I couldn't disagree more with the idea that some clothing choices don't merit attention other than to dismiss them as 'ridiculous', 'silly', 'weird', or, in generationalist terms, as just one of 'those things' that 'the kids of today', aka 'Gen Y', do. (This theory was raised by a commenter on the cross-posted version of Kate's post.) So, am I one of those damned fools who "pretend there's anything ... intellectual" about the clothing choices people make? Maybe mockery is healthy in measured doses, and my seriousness is like the profound humourlessness about bogans that set in once I'd been researching that topic for too long. It disturbs me that a playful way of approaching a research topic could be hammered out of me so easily.

Perhaps a more productive way of looking at situations like these is to conceive of public space (even privatised public space - yep, I'm writing about shopping centres at the moment, can you tell?) as a space of affective encounters. Sophie Watson's City Publics: The (Dis) Enchantments of Urban Encounters seems like a useful book, because Watson explicitly couches ordinary city geographies as spaces where difference may be encountered and negative affects can erupt, but 'enchanted' and wondrous possibilities may also be found. Watson's main examples are racism and homophobia, but it'd be interesting to view the observation of 'ridiculous' and 'bad taste' clothing as another kind of exclusionary practice - one that, as Watson argues, can appear innocuous and unobservable to those not implicated in the encounter.

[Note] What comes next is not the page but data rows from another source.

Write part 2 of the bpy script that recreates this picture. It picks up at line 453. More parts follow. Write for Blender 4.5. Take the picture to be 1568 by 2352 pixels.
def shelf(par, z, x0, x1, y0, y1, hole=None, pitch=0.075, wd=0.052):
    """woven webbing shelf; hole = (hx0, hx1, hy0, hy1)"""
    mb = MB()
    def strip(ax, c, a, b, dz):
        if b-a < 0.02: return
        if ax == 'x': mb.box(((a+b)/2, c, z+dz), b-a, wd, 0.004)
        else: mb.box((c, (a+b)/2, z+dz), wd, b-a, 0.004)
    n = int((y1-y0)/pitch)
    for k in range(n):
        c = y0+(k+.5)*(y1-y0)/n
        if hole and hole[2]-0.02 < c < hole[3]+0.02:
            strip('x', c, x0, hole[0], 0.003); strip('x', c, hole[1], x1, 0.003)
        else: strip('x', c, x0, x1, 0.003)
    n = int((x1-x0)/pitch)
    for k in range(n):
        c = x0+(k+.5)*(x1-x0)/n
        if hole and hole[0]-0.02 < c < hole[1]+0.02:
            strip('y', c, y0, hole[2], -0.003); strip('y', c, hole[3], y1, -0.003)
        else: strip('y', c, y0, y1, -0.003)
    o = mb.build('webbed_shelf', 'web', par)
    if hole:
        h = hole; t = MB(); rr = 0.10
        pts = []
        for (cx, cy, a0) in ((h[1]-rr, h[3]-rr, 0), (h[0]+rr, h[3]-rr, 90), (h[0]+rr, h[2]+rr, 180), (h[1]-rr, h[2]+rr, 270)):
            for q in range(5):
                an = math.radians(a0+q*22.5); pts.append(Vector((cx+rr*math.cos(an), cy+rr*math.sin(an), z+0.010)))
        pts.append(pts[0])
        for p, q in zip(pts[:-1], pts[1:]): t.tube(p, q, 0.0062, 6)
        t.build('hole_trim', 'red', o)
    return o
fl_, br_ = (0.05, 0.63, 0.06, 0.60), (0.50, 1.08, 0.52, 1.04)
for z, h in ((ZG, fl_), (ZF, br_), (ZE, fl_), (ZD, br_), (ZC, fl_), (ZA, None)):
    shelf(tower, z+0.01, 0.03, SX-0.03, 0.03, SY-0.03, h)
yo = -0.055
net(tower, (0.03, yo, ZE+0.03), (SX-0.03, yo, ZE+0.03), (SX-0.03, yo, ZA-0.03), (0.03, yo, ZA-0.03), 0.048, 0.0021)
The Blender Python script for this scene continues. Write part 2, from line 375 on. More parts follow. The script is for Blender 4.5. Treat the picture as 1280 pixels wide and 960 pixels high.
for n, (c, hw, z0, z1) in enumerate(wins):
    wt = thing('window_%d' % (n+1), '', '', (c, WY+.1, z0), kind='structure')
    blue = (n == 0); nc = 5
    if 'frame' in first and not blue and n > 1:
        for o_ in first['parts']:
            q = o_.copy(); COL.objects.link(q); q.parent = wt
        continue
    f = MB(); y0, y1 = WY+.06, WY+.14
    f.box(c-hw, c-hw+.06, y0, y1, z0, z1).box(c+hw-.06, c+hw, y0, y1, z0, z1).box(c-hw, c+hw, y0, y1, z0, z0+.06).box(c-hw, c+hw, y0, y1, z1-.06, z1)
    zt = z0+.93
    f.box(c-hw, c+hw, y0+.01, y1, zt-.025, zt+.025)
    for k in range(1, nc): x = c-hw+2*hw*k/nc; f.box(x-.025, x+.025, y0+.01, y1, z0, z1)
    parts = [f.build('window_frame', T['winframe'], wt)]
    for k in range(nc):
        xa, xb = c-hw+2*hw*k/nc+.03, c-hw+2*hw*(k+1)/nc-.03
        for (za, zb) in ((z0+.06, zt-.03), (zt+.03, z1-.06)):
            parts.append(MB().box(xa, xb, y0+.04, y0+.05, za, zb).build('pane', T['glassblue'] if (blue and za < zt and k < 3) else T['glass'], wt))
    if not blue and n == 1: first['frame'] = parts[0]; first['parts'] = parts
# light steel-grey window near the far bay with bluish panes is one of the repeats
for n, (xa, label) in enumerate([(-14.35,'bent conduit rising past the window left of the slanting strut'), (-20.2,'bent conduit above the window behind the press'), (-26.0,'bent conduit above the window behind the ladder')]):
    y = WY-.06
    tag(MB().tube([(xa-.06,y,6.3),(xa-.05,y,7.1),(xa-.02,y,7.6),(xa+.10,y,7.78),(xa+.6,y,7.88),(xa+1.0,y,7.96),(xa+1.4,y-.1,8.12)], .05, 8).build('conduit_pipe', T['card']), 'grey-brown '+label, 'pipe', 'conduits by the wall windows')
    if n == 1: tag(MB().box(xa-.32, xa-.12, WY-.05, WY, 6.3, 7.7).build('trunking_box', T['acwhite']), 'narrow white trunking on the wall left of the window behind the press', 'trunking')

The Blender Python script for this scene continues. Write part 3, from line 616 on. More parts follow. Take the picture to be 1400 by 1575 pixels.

I also recall Melissa Gregg's excellent essay "Five Bonds T-Shirts From K-Mart: Intervening Against Indifference" (my apologies if I've got the title wrong - you used to be able to read this as a PDF on Mel's blog, but I can't find it there any more). I am sure Mel would have many more (and many more intellectual) things to say about indifference. She also has a cracker of a post up at the moment.

2 comments:

Anonymous said...

"Is Kate beginning with a quote from me advocating a thoughtful and open-minded way of analysing one's feelings about clothing one doesn't wear or like, and then finishing by saying her preferred mode of engagement is mindless mockery?"

Um, that wasn't really my intention and I don't think mockery is the way to go -- I meant to raise Go Fug Yourself as a bit of a guilty pleasure, because I do, as I said, see fashion that I just think is ridiculous and I want to mock, but I was trying to open up a few ideas beyond mockery -- certainly not shut down the discussion. I was trying to indicate that I'm only human, and sometimes enjoy a bit of mockery after dinner.

I am interested in reponses to clothing from a feminist perspective, and how that ties into the gender of both the person who wears the clothing, and who is responding to the clothing.

I do think it's worth considering clothing seriously -- just consider the amount of time feminists spend agnsting over high heels -- and that's what I was attempting to do, but I didn't find the discussion at LP very... useful. Of course, I like the way you describe it here, and I'm reconsidering both outfits I saw in response to your comments about exclusion and other thoughts about class as well. Oddly enough, in Claremont, I tend to feel excluded from the 'community' by dint of being less well-dressed than other people, and perhaps there's an element of sour grapes in my own negative response to what I'd consider daring fashion choices.

Anonymous said...

I read the linked comment by Helen from Cast Iron Balcony somewhat differently; I took her to be suggesting that maybe dress is one of the few remaining areas where differential generational identity can be expressed and explored, now that other markers of identity are more evenly diffused across different age groups. So I think she agrees with you that clothing is laden with significance and not to be dismissed as trivial or silly.